Democrats’ Relief Act Would Eliminate Green Card Backlogs

By Reuben Seguritan

Democrat Senators Dick Durbin and Patrick Leahy introduced the “Relief Act” recently. This bill is their answer to the “Fairness for High-Skilled Immigrants Act of 2019” that was passed in the House of Representatives last July 10.

Last October 30, Durbin along with all Senate Judiciary Committee Democrats, called on Senator John Cornyn, Chairman of the Senate Judiciary Immigration Subcommittee, top hold a hearing on legislation to address green-card backlogs.

The “Relief Act” and “Fairness for High-Skilled Immigrants Act of 2019” both eliminate the employer-based per-country limits that prevent any country from using more than 7% of the green cards in any given year. The bills also double the family-based per-country limit from 7 to 15%.

The “Relief Act” is different from the “Fairness for High-Skilled Immigrants Act of 2019” because it also increases the total number of green cards available. This is good because it would help ease the existing backlog and also address the problems of not having enough green cards for applicants and their families.

The “Relief Act” will gradually phase out over the course of 5 years the per-country limits for employment-based green cards and also increase the per-country limits for family-based immigrants from 7 to 15%. The bill will also make new green cards available to almost the entire existing backlog of employment and family-based green card applicants.

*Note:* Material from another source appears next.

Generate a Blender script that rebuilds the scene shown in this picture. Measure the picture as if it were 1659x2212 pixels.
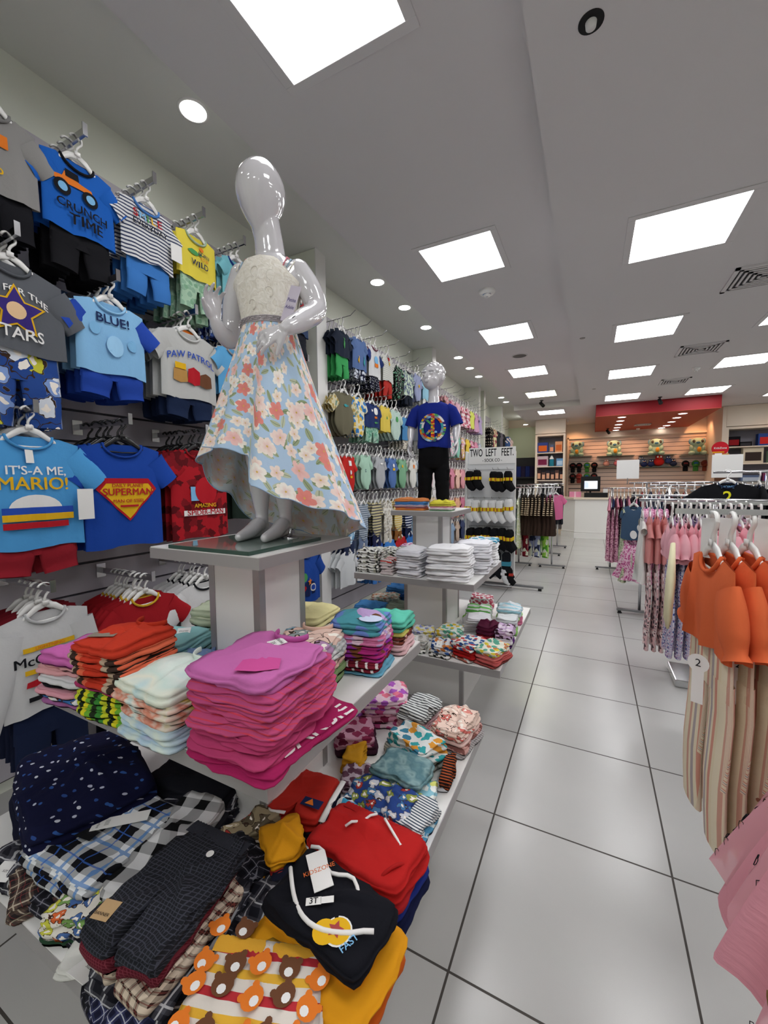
import bpy, bmesh, math, random
from mathutils import Vector, Matrix, noise
from math import sin, cos, pi, sqrt, radians as R, atan2, exp

for _o in list(bpy.data.objects):
    bpy.data.objects.remove(_o, do_unlink=True)
SC = bpy.context.scene
COL = SC.collection
rnd = random.Random(7)

# ------------------------------------------------------------------ camera
FPX = 876.9
yaw, pitch, roll = 0.47199, 0.070276, -0.0091664
cf = Vector((-sin(yaw) * cos(pitch), cos(yaw) * cos(pitch), -sin(pitch)))
cr = Vector((cos(yaw), sin(yaw), 0)); cu = cr.cross(cf)
cr, cu = cos(roll) * cr + sin(roll) * cu, -sin(roll) * cr + cos(roll) * cu
CAMH = 1.352
cam_d = bpy.data.cameras.new('camera'); cam = bpy.data.objects.new('camera', cam_d); COL.objects.link(cam)
cam.matrix_world = Matrix(((cr.x, cu.x, -cf.x, 0), (cr.y, cu.y, -cf.y, 0), (cr.z, cu.z, -cf.z, CAMH), (0, 0, 0, 1)))
cam_d.sensor_fit = 'HORIZONTAL'; cam_d.sensor_width = 36; cam_d.lens = 36 * FPX / 1659
cam_d.clip_start = 0.02; cam_d.clip_end = 60
SC.camera = cam

# ------------------------------------------------------------------ light level
SC.view_settings.view_transform = 'Standard'; SC.view_settings.look = 'None'
SC.view_settings.gamma = 1; SC.view_settings.use_curve_mapping = False
SC.view_settings.exposure = 0.0
PANEL_E, DOWN_E, WARM_E = 14.0, 24.0, 16.0
w = bpy.data.worlds.new('world'); SC.world = w; w.use_nodes = True
w.node_tree.nodes['Background'].inputs[0].default_value = (.9, .95, 1, 1)
w.node_tree.nodes['Background'].inputs[1].default_value = 0.02
try:
    SC.cycles.use_denoising = True
    SC.cycles.max_bounces = 6; SC.cycles.diffuse_bounces = 5; SC.cycles.glossy_bounces = 3
    SC.cycles.transmission_bounces = 4; SC.cycles.transparent_max_bounces = 6
    SC.cycles.caustics_reflective = False; SC.cycles.caustics_refractive = False
    SC.cycles.sample_clamp_indirect = 4
    SC.cycles.use_adaptive_sampling = True; SC.cycles.adaptive_threshold = 0.025
except Exception:
    pass

# ------------------------------------------------------------------ mesh builder
class MB:
    def __init__(s):
        s.v = []; s.f = []; s.uv = []; s.mi = []; s.cm = 0
    def add(s, vs, fs, uvs=None):
        n = len(s.v); s.v += [tuple(p) for p in vs]
        s.uv += list(uvs) if uvs else [(p[0] + p[1] * .0, p[2] + p[1]) for p in vs]
        s.f += [tuple(i + n for i in f) for f in fs]; s.mi += [s.cm] * len(fs)
        return s
    def box(s, x0, x1, y0, y1, z0, z1, M=None):
        vs = [Vector((x, y, z)) for z in (z0, z1) for y in (y0, y1) for x in (x0, x1)]
        if M: vs = [M @ p for p in vs]
        return s.add(vs, [(0, 2, 3, 1), (4, 5, 7, 6), (0, 1, 5, 4), (2, 6, 7, 3), (0, 4, 6, 2), (1, 3, 7, 5)])
    def tube(s, pts, rad, n=8, cap=True, flat=1.0, up=None):
        pts = [Vector(p) for p in pts]
        if not hasattr(rad, '__len__'): rad = [rad] * len(pts)
        vs = []; uvs = []; L = 0; prev = None
        for i, p in enumerate(pts):
            t = (pts[min(i + 1, len(pts) - 1)] - pts[max(i - 1, 0)])
            if t.length < 1e-9: t = Vector((0, 0, 1))
            t.normalize()
            if prev is None:
                a = Vector(up) if up else (Vector((0, 0, 1)) if abs(t.z) < .9 else Vector((1, 0, 0)))
            else: a = prev
            a = (a - t * a.dot(t))
            if a.length < 1e-6: a = t.orthogonal()
            a.normalize(); b = t.cross(a); prev = a
            if i: L += (p - pts[i - 1]).length
            r = rad[i]; ra, rb = (r if hasattr(r, '__len__') else (r, r * flat))
            for k in range(n):
                th = 2 * pi * k / n
                vs.append(p + a * (ra * cos(th)) + b * (rb * sin(th))); uvs.append((k / n * 2 * pi * max(ra, rb), L))
        fs = [(i * n + k, i * n + (k + 1) % n, (i + 1) * n + (k + 1) % n, (i + 1) * n + k) for i in range(len(pts) - 1) for k in range(n)]
        if cap:
            fs.append(tuple(range(n))[::-1]); m = (len(pts) - 1) * n; fs.append(tuple(range(m, m + n)))
        return s.add(vs, fs, uvs)
    def grid(s, nu, nv, fn, closed=False, uvfn=None):
        vs = []; uvs = []
        for j in range(nv):
            for i in range(nu):
                u = i / (nu if closed else nu - 1); v = j / (nv - 1)
                p = fn(u, v); vs.append(p); uvs.append(uvfn(u, v) if uvfn else (u, v))
        fs = []
        for j in range(nv - 1):
            for i in range(nu if closed else nu - 1):
                i2 = (i + 1) % nu
                fs.append((j * nu + i, j * nu + i2, (j + 1) * nu + i2, (j + 1) * nu + i))
        return s.add(vs, fs, uvs)
    def sphere(s, c, r, nu=20, nv=12, M=None):
        r = r if hasattr(r, '__len__') else (r, r, r)
        vs = [Vector((0, 0, -r[2]))]
        for j in range(1, nv):
            ph = -pi / 2 + pi * j / nv
            for i in range(nu):
                th = 2 * pi * i / nu; vs.append(Vector((r[0] * cos(ph) * cos(th), r[1] * cos(ph) * sin(th), r[2] * sin(ph))))
        vs.append(Vector((0, 0, r[2])))
        if M: vs = [M @ p for p in vs]
        vs = [p + Vector(c) for p in vs]
        fs = []
        for i in range(nu):
            fs.append((0, 1 + (i + 1) % nu, 1 + i))
            for j in range(nv - 2):
                a = 1 + j * nu; fs.append((a + i, a + (i + 1) % nu, a + nu + (i + 1) % nu, a + nu + i))
            a = 1 + (nv - 2) * nu; fs.append((a + i, a + (i + 1) % nu, len(vs) - 1))
        return s.add(vs, fs)
    def lathe(s, prof, n=24, c=(0, 0, 0)):
        vs = [(c[0] + r * cos(2 * pi * k / n), c[1] + r * sin(2 * pi * k / n), c[2] + z) for r, z in prof for k in range(n)]
        fs = [(i * n + k, i * n + (k + 1) % n, (i + 1) * n + (k + 1) % n, (i + 1) * n + k) for i in range(len(prof) - 1) for k in range(n)]
        return s.add(vs, fs)
    def mesh(s, name, mats, smooth=False):
        me = bpy.data.meshes.new(name); me.from_pydata(s.v, [], s.f)
        uvl = me.uv_layers.new(name='UVMap'); n = len(me.loops)
        vi = [0] * n; me.loops.foreach_get('vertex_index', vi)
        flat = [c for i in vi for c in s.uv[i]]; uvl.data.foreach_set('uv', flat)
        for m in (mats if isinstance(mats, (list, tuple)) else [mats]): me.materials.append(m)
        if any(s.mi): me.polygons.foreach_set('material_index', s.mi)
        if smooth: me.polygons.foreach_set('use_smooth', [True] * len(me.polygons))
        me.update(); return me
    def build(s, name, mats, parent=None, smooth=False, bevel=0, loc=None):
        return link(name, s.mesh(name, mats, smooth), parent, bevel, loc)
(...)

The existing caps will be removed for family-based second preference F2A category for new spouses and minor children of existing lawful permanent residents (LPRs) in the United States. This is because the bill will re-classify the spouses and children of LPRs as immediate relatives and hence, not included in the visa caps. Right now there is a cap of about 88,000 and there is a backlog of about 150,000. For family-based green cards in the first preference category, the available green cards will be increased from 23,400 to 111,334.

A revolutionary rule from the bill is the removal of “aging out” for workers and their children. “Aging out” is when a child is removed as a derivative beneficiary of the applicant worker because he/ she has turned 21 years old. The bill proposes to maintain the eligibility of a minor child of an applicant until the application was processed. The eligibility of the child would also be maintained for nonimmigrant status as the child of a temporary worker. This is the answer to the problem of some children who turned 21 and who have been forced to leave the US before their parents received their green cards.

The bill also has the “hold harmless” clause which exempts immigrant visa petitions approved prior to enactment of the bill from the changes imposed to petitions approved for five years after enactment.

Family-sponsored immigrants would increase by at least 375,000 while employment-based categories would double from 140,000 to 235,000. The diversity lottery program would also be doubled. For EB-5 investors, the available visas would be almost triple. These increases in the number of visas are all because of the removal of the children and spouses from the cap of green cards available in these categories.

The increase in the number of available green cards would also lessen the wait times for the different categories. It is estimated that with the “Relief Act”, the wait time for employment- based green cards will be less than a year.

There are still problems with the “Relief Act”. It does not provide green cards to children of H-1B workers who have already aged out.

The “Relief Act” should be supported because it provides an overall solution for legal immigrants and their families as compared to the “Fairness for High-Skilled Immigrants Act of 2019”.